[Python-Dev] regrtest.py mystery

Tim Peters tim.one@home.com
Sun, 16 Dec 2001 00:23:43 -0500


[Fred]
>   Perhaps it should hold onto the module as well?  That would avoid it
> getting cleaned up before possibly dependent modules.
>   For the test case problem, perhaps there should be a list of
> exceptional modules that don't get cleaned up by regrtest once they
> appear.  encodings and warnings would probably both need to be on the
> list.  This list should probably be in the sys module; it would also
> be useful for the RollbackImporter in the unittestgui.py script that
> comes with the separate PyUnit package.
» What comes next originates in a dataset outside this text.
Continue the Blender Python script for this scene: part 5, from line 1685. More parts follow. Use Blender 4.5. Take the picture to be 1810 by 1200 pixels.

I expect the problem is intractable.  Here's a revealing experiment:  add
this block to the start of test___all__.check_all():

    if modname in sys.modules:
        del sys.modules[modname]

That is, just prior to test___all__ trying to import a module, remove *only*
that module from sys.modules if it's already there.  Sounds pretty harmless,
right?  But on Windows, it causes 28 standard tests to fail (possibly more
on Linux):

28 tests failed:
    test___all__ test_difflib test_email test_fileinput test_fnmatch
    test_future test_gettext test_glob test_global test_htmllib
    test_htmlparser test_inspect test_mimetypes test_mmap test_os
    test_pyclbr test_re test_regex test_repr test_scope test_sre
    test_strftime test_strop test_sundry test_tokenize test_urllib2
    test_xmllib test_xmlrpc

Trying to figure which modules "hurt" turns out to be a nightmare.  Here's
the minimal set that allows the test suite to pass again on Windows, using
the default test order:

    if modname in sys.modules:
        if modname not in (
"copy_reg",
"os",
"sgmllib",
"sre",
"tempfile",
"tokenize",
"warnings",
):
            del sys.modules[modname]

Am I gonna check that in?  Fat chance <wink>.